A beta test would have alleviated the botched launch, but Hirschberg said a test of Elite wasn’t feasible because the code was tied directly to Modern Warfare 3. “There was only one problem, we wanted to do a beta. None of the features were going to demonstrable in the beta because they were all tied into the code of Modern Warfare 3 and the beta was going to be Black Ops multiplayer.

“With the launching of Elite we had a marketing Sophie’s Choice,” he said, referring to a mother having to choose which of her children lives. “Do we do the beta, which is the right thing to do from a development standpoint, or do we make the best possible first impression, which was probably the right thing to do from the marketing standpoint.”

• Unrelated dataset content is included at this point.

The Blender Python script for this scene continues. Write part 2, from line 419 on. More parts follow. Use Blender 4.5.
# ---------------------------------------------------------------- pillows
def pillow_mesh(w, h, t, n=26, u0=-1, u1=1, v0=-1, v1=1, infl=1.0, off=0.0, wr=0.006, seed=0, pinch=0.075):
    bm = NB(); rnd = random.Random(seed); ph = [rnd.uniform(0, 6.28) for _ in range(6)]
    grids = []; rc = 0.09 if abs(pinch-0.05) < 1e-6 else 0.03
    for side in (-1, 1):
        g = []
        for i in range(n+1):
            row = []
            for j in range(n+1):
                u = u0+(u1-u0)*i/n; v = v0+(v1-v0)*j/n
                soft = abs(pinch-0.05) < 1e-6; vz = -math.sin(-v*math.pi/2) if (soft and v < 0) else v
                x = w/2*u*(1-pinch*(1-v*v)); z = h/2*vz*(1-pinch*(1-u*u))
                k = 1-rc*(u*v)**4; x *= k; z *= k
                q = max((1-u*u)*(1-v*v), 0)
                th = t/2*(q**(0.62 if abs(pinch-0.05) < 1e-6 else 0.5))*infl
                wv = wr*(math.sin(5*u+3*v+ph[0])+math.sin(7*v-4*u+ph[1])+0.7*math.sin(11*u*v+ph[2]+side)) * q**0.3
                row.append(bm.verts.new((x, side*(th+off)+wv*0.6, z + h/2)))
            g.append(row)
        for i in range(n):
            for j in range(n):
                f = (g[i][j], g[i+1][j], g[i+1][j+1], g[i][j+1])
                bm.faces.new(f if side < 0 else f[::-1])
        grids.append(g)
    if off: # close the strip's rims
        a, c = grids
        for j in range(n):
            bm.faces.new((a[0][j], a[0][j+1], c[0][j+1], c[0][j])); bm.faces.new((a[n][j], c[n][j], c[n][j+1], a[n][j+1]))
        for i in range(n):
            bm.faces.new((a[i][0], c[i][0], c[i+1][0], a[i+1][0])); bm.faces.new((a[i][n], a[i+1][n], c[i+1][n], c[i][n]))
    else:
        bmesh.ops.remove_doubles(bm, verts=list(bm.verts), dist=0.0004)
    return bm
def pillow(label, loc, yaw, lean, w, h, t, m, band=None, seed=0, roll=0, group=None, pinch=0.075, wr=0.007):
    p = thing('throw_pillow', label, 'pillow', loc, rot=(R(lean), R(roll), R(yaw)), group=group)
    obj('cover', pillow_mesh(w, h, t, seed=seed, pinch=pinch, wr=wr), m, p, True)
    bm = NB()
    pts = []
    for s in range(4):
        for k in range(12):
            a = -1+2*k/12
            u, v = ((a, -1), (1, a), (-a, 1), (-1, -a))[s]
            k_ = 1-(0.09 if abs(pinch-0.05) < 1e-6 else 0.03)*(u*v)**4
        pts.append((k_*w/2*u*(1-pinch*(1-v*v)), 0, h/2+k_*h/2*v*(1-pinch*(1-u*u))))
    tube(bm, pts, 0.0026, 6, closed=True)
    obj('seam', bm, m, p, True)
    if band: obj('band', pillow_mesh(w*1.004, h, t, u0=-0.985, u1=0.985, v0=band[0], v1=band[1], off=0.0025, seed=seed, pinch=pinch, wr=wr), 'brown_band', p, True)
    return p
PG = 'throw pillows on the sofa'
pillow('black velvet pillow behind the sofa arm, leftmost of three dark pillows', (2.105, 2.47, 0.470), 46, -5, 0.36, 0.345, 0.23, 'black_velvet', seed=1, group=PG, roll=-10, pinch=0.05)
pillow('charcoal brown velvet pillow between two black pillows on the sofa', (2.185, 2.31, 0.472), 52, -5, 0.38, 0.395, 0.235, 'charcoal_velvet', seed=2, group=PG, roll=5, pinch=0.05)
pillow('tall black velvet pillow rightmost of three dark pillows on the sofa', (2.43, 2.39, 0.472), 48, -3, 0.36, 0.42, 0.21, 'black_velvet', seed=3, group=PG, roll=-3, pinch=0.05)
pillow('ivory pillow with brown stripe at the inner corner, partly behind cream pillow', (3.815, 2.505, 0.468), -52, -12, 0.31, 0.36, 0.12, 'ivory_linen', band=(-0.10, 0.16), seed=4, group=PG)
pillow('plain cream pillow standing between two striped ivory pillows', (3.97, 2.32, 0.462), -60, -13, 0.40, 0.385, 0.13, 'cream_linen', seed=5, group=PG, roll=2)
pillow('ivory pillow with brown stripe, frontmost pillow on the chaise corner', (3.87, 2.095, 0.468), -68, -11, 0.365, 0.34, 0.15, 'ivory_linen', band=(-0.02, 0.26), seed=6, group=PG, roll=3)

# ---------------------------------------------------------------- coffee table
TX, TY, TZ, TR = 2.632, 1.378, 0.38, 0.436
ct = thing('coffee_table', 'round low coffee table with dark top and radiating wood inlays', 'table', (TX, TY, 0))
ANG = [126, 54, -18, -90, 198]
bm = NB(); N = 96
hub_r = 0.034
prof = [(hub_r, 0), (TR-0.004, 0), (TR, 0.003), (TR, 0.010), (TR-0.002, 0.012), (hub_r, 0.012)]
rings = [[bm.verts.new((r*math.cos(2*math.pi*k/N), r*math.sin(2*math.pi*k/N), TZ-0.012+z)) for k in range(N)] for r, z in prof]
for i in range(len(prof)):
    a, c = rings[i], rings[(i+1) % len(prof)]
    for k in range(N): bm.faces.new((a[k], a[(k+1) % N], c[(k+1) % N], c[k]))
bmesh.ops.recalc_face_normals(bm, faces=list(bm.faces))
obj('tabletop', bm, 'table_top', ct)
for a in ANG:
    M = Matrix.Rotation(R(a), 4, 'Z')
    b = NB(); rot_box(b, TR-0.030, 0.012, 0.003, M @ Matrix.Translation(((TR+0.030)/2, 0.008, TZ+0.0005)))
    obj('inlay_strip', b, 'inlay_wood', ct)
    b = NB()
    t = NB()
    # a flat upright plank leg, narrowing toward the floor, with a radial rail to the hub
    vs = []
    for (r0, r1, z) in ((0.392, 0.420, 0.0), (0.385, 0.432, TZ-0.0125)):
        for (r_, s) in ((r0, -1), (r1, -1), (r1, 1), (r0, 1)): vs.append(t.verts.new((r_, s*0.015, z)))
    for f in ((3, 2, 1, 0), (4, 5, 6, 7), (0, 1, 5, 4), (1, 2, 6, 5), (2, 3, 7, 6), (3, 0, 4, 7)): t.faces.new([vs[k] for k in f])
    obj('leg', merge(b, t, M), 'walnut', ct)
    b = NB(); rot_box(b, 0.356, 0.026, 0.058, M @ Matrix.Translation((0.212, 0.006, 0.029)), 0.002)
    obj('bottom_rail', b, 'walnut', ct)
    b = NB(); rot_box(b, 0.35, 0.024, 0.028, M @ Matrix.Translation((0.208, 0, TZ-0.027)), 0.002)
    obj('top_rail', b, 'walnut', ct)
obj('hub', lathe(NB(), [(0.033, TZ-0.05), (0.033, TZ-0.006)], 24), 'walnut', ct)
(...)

Hirschberg reaffirmed Activision’s goal to keep Elite going strong. “Both Elite and [the Call of Duty XP Convention] were both experiments in how willing people are to enter a relationship, to treat it more like a brand or a lifestyle. Like I said, we’re a long way from doing victory laps but we’re in it for the long haul. We made it for the right reasons and believe its’ right for a players and if we get it right we can change the relationship, make the game better and more fun for players.”